European shares were set to end the week with a flourish too with a pan-European index set to post its fifth week of gains in a row, rivalling last September’s winning streak, with the tech sector strongly outperforming.

The latest gains are being partly spurred by forecast-beating first quarter earnings from two of the so-called FANG tech stocks – some of the world’s largest and most influential companies by market capitalisation – which has boosted sentiment on the technology sector worldwide.

Amazon.com Inc shares jumped more than 6 per cent in after-market trading while Facebook surged 9.1 per cent on Thursday, calming worries about the fallout from its use of consumer data.

‘Macro-economic data has been soft in a number of key economies, so it is reassuring that amidst those concerns we are still seeing strong earnings numbers coming through from big ticket corporates such as Amazon and Facebook,’ said Investec economist Victoria Clarke.

‘This is a good gauge of the broad drivers of sentiment particularly when there are those concerns about demand holding up in the face of weak economic data,’ Clarke added.

European tech shares rose 0.75 per cent to the highest in more than five weeks, buoyed also by gains in local IT and chipmaking firms such as Capgemini, ASML and Infineon.

In Britain, there was bad news on the growth front, with data showing the economy slowed much more sharply than expected in the first three months of 2018.

That has slashed market expectations of an interest rate increase by the Bank of England next month and sent sterling plunging to the lowest since March 9 against the dollar

The data indicated ‘that the (UK) slowdown is more structural’, Mizuho’s head of hedge fund sales, Neil Jones, said.

However, sterling’s slide helped UK shares on the FTSE index to rise nearly half a per cent with gains led by multi-national earners which earn a big chunk of their revenues overseas but report profits in pounds.

The weak data adds to concerns that economic growth across the developed world is running out of steam, especially after lacklustre euro zone figures earlier in the week and data on Friday showing French economic growth slowed more than expected in the first quarter.

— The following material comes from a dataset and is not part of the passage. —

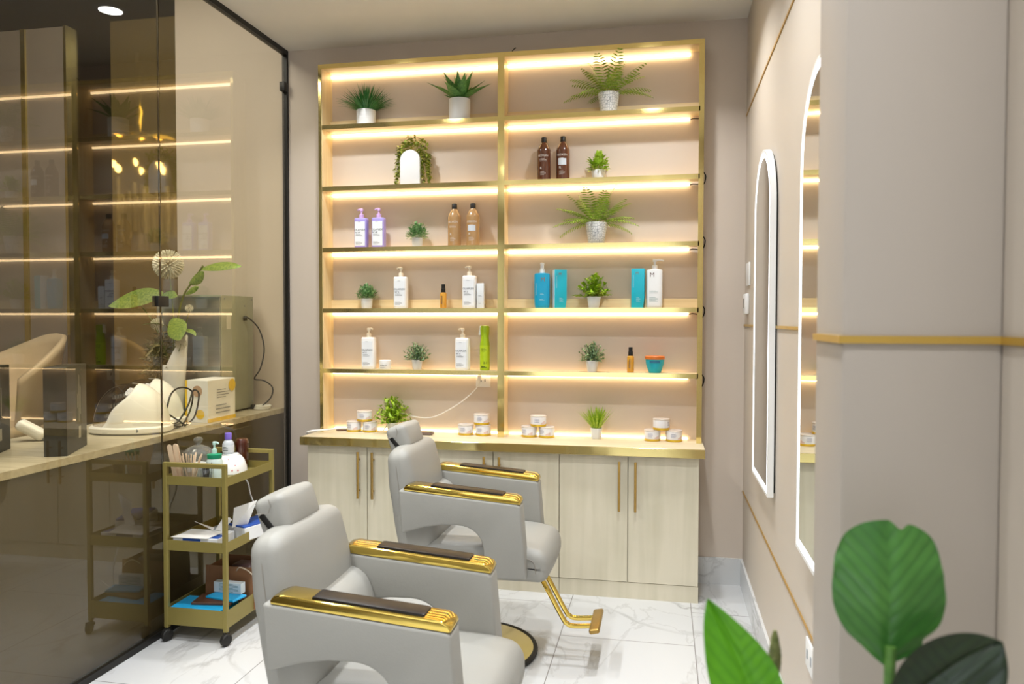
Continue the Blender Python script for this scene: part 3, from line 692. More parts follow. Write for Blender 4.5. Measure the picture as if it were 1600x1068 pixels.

‘The euro zone’s economy doesn’t seem to have the type of momentum it had last year,’ said Satoshi Okagawa, senior global markets analyst for Sumitomo Mitsui Banking Corporation in Singapore.

Earlier, though, Asian markets revelled in the glow of the summit between North Korea’s Kim Jong Un and South Korean president Moon Jae-in. Political leaders and investors hope this would ease tensions over Pyongyang’s nuclear weapons programme and pave the way for the North and South to end their decades-long conflict.

That helped Seoul shares briefly rise more than 1 per cent to a one-month high and the won firmed. MSCI’s index of Asian shares outside Japan rallied 0.8 per cent and Japan’s Nikkei share average rose 0.7 per cent to two-month peaks.

The US dollar meanwhile hit its highest since January 12 against a basket of currencies, having benefited from the recent run in US Treasury yields – 10-year yields hit 3 per cent this week for the first time since January 2014.

With a weekly gain of more than 1.5 per cent, the greenback is set for its best weekly performance since late-November 2016.

‘US rates didn’t matter for the dollar, now they do and our positioning metrics suggest there is further scope for short dollar positions to be unwound,’ said Michael Sneyd, global head of FX strategy at BNP Paribas in London.